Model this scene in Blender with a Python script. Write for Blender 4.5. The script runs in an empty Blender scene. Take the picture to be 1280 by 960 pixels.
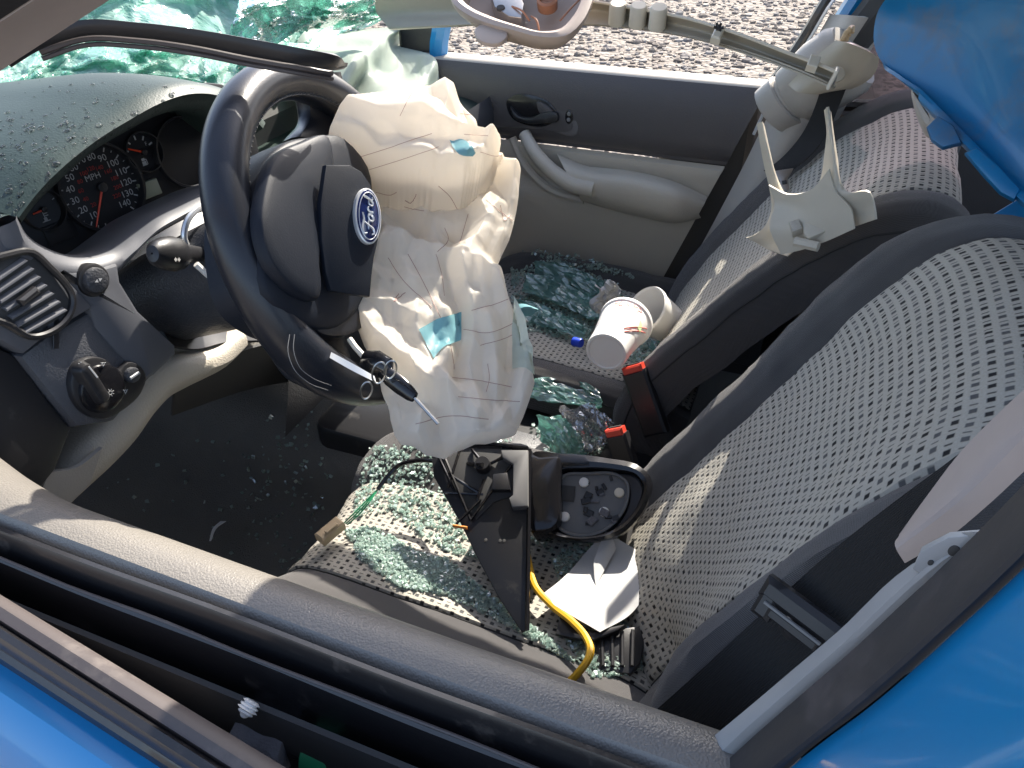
import bpy, bmesh, math, random
import numpy as np
from mathutils import Vector, Matrix, noise
from mathutils.bvhtree import BVHTree
random.seed(7)
V = Vector
sc = bpy.context.scene
COL = sc.collection

# ------------------------------------------------------------------ camera, world, sun
RM = [(0.92696399, -0.21165624, -0.30974084), (0.37496786, 0.5484766, 0.74737709), (-0.01168989, 0.80893253, -0.58778525)]
EYE = V((0, 0, 1.355))
RT = V((RM[0][0], RM[1][0], RM[2][0])); UP = V((RM[0][1], RM[1][1], RM[2][1])); FW = V((RM[0][2], RM[1][2], RM[2][2]))
cd = bpy.data.cameras.new('camera'); cam = bpy.data.objects.new('camera', cd); COL.objects.link(cam)
cd.lens = 27; cd.sensor_width = 36; cd.clip_start = .02; cd.clip_end = 500
cam.matrix_world = Matrix(((RT.x, UP.x, -FW.x, EYE.x), (RT.y, UP.y, -FW.y, EYE.y), (RT.z, UP.z, -FW.z, EYE.z), (0, 0, 0, 1)))
sc.camera = cam
TO_SUN = V((.05, .77, .64)).normalized()
w = bpy.data.worlds.new('World'); sc.world = w; w.use_nodes = True
wn = w.node_tree; sky = wn.nodes.new('ShaderNodeTexSky'); sky.sky_type = 'NISHITA'; sky.sun_disc = False
sky.sun_elevation = math.asin(TO_SUN.z); sky.sun_rotation = math.atan2(TO_SUN.x, TO_SUN.y)
sky.air_density = .8; sky.dust_density = 2.2; hz = wn.nodes.new('ShaderNodeHueSaturation'); hz.inputs['Saturation'].default_value = .85   # pale hazy sky
wn.links.new(sky.outputs[0], hz.inputs['Color']); wn.links.new(hz.outputs[0], wn.nodes['Background'].inputs[0]); wn.nodes['Background'].inputs[1].default_value = .15
sd = bpy.data.lights.new('sun', 'SUN'); sun = bpy.data.objects.new('sun', sd); COL.objects.link(sun)
sd.energy = 4.4; sd.angle = math.radians(.5); sd.color = (1, .93, .82)
sun.rotation_euler = TO_SUN.to_track_quat('Z', 'Y').to_euler(); sun.location = (3, 8, 8)
sc.view_settings.view_transform = 'Standard'; sc.view_settings.look = 'None'
sc.view_settings.exposure = 1.5; sc.view_settings.gamma = 1

# ------------------------------------------------------------------ geometry helpers
def ray(px, py):
    return RT * ((px - 640) / 960) + UP * ((480 - py) / 960) + FW
def U(px, py, x=None, y=None, z=None):
    """a point of the place seen at a photograph pixel, on the plane x=, y= or z="""
    d = ray(px, py)
    t = (x / d.x) if x is not None else (y / d.y) if y is not None else ((z - EYE.z) / d.z)
    return EYE + d * t
def UPl(px, py, P, N):
    d = ray(px, py); return EYE + d * ((P - EYE).dot(N) / d.dot(N))

def cat(pts, n, closed=False):
    """Catmull-Rom resample to n points"""
    pts = [V(p) for p in pts]; m = len(pts)
    segs = m if closed else m - 1
    L = [0]
    for i in range(segs): L.append(L[-1] + max((pts[(i + 1) % m] - pts[i]).length, 1e-9))
    out = []
    for k in range(n):
        s = L[-1] * k / (n if closed else n - 1)
        i = 0
        while i < segs - 1 and s > L[i + 1]: i += 1
        t = (s - L[i]) / (L[i + 1] - L[i])
        p1, p2 = pts[i % m], pts[(i + 1) % m]
        p0 = pts[(i - 1) % m] if (closed or i > 0) else p1 * 2 - p2
        p3 = pts[(i + 2) % m] if (closed or i + 2 < m) else p2 * 2 - p1
        # centripetal-ish: scale the tangents with the segment length
        def tan(a, b, c):
            la = max((b - a).length, 1e-9); lb = max((c - b).length, 1e-9)
            return ((b - a) / la * lb + (c - b) / lb * la) / (la + lb)
        d = (p2 - p1).length
        m1, m2 = tan(p0, p1, p2) * d, tan(p1, p2, p3) * d
        t2, t3 = t * t, t * t * t
        out.append(p1 * (2 * t3 - 3 * t2 + 1) + m1 * (t3 - 2 * t2 + t) + p2 * (-2 * t3 + 3 * t2) + m2 * (t3 - t2))
    return out
def lerp_poly(pts, x):
    """piecewise linear lookup in [(x, a, b..)]"""
    if x <= pts[0][0]: return pts[0][1:]
    for p, q in zip(pts, pts[1:]):
        if x <= q[0]:
            t = (x - p[0]) / (q[0] - p[0]); return tuple(a + (b - a) * t for a, b in zip(p[1:], q[1:]))
    return pts[-1][1:]
def frame(O, A, N):
    """axes from a right direction A and a normal N"""
    A = V(A).normalized(); N = V(N); N = (N - A * N.dot(A)).normalized(); B = N.cross(A)
    return (V(O), A, B, N)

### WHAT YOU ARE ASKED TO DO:
Copy the material above in full and exactly, skipping pictures.

### RESULT FOR THIS TASK:
Model this scene in Blender with a Python script. Write for Blender 4.5. The script runs in an empty Blender scene. Take the picture to be 1280 by 960 pixels.
import bpy, bmesh, math, random
import numpy as np
from mathutils import Vector, Matrix, noise
from mathutils.bvhtree import BVHTree
random.seed(7)
V = Vector
sc = bpy.context.scene
COL = sc.collection

# ------------------------------------------------------------------ camera, world, sun
RM = [(0.92696399, -0.21165624, -0.30974084), (0.37496786, 0.5484766, 0.74737709), (-0.01168989, 0.80893253, -0.58778525)]
EYE = V((0, 0, 1.355))
RT = V((RM[0][0], RM[1][0], RM[2][0])); UP = V((RM[0][1], RM[1][1], RM[2][1])); FW = V((RM[0][2], RM[1][2], RM[2][2]))
cd = bpy.data.cameras.new('camera'); cam = bpy.data.objects.new('camera', cd); COL.objects.link(cam)
cd.lens = 27; cd.sensor_width = 36; cd.clip_start = .02; cd.clip_end = 500
cam.matrix_world = Matrix(((RT.x, UP.x, -FW.x, EYE.x), (RT.y, UP.y, -FW.y, EYE.y), (RT.z, UP.z, -FW.z, EYE.z), (0, 0, 0, 1)))
sc.camera = cam
TO_SUN = V((.05, .77, .64)).normalized()
w = bpy.data.worlds.new('World'); sc.world = w; w.use_nodes = True
wn = w.node_tree; sky = wn.nodes.new('ShaderNodeTexSky'); sky.sky_type = 'NISHITA'; sky.sun_disc = False
sky.sun_elevation = math.asin(TO_SUN.z); sky.sun_rotation = math.atan2(TO_SUN.x, TO_SUN.y)
sky.air_density = .8; sky.dust_density = 2.2; hz = wn.nodes.new('ShaderNodeHueSaturation'); hz.inputs['Saturation'].default_value = .85   # pale hazy sky
wn.links.new(sky.outputs[0], hz.inputs['Color']); wn.links.new(hz.outputs[0], wn.nodes['Background'].inputs[0]); wn.nodes['Background'].inputs[1].default_value = .15
sd = bpy.data.lights.new('sun', 'SUN'); sun = bpy.data.objects.new('sun', sd); COL.objects.link(sun)
sd.energy = 4.4; sd.angle = math.radians(.5); sd.color = (1, .93, .82)
sun.rotation_euler = TO_SUN.to_track_quat('Z', 'Y').to_euler(); sun.location = (3, 8, 8)
sc.view_settings.view_transform = 'Standard'; sc.view_settings.look = 'None'
sc.view_settings.exposure = 1.5; sc.view_settings.gamma = 1

# ------------------------------------------------------------------ geometry helpers
def ray(px, py):
    return RT * ((px - 640) / 960) + UP * ((480 - py) / 960) + FW
def U(px, py, x=None, y=None, z=None):
    """a point of the place seen at a photograph pixel, on the plane x=, y= or z="""
    d = ray(px, py)
    t = (x / d.x) if x is not None else (y / d.y) if y is not None else ((z - EYE.z) / d.z)
    return EYE + d * t
def UPl(px, py, P, N):
    d = ray(px, py); return EYE + d * ((P - EYE).dot(N) / d.dot(N))

def cat(pts, n, closed=False):
    """Catmull-Rom resample to n points"""
    pts = [V(p) for p in pts]; m = len(pts)
    segs = m if closed else m - 1
    L = [0]
    for i in range(segs): L.append(L[-1] + max((pts[(i + 1) % m] - pts[i]).length, 1e-9))
    out = []
    for k in range(n):
        s = L[-1] * k / (n if closed else n - 1)
        i = 0
        while i < segs - 1 and s > L[i + 1]: i += 1
        t = (s - L[i]) / (L[i + 1] - L[i])
        p1, p2 = pts[i % m], pts[(i + 1) % m]
        p0 = pts[(i - 1) % m] if (closed or i > 0) else p1 * 2 - p2
        p3 = pts[(i + 2) % m] if (closed or i + 2 < m) else p2 * 2 - p1
        # centripetal-ish: scale the tangents with the segment length
        def tan(a, b, c):
            la = max((b - a).length, 1e-9); lb = max((c - b).length, 1e-9)
            return ((b - a) / la * lb + (c - b) / lb * la) / (la + lb)
        d = (p2 - p1).length
        m1, m2 = tan(p0, p1, p2) * d, tan(p1, p2, p3) * d
        t2, t3 = t * t, t * t * t
        out.append(p1 * (2 * t3 - 3 * t2 + 1) + m1 * (t3 - 2 * t2 + t) + p2 * (-2 * t3 + 3 * t2) + m2 * (t3 - t2))
    return out
def lerp_poly(pts, x):
    """piecewise linear lookup in [(x, a, b..)]"""
    if x <= pts[0][0]: return pts[0][1:]
    for p, q in zip(pts, pts[1:]):
        if x <= q[0]:
            t = (x - p[0]) / (q[0] - p[0]); return tuple(a + (b - a) * t for a, b in zip(p[1:], q[1:]))
    return pts[-1][1:]
def frame(O, A, N):
    """axes from a right direction A and a normal N"""
    A = V(A).normalized(); N = V(N); N = (N - A * N.dot(A)).normalized(); B = N.cross(A)
    return (V(O), A, B, N)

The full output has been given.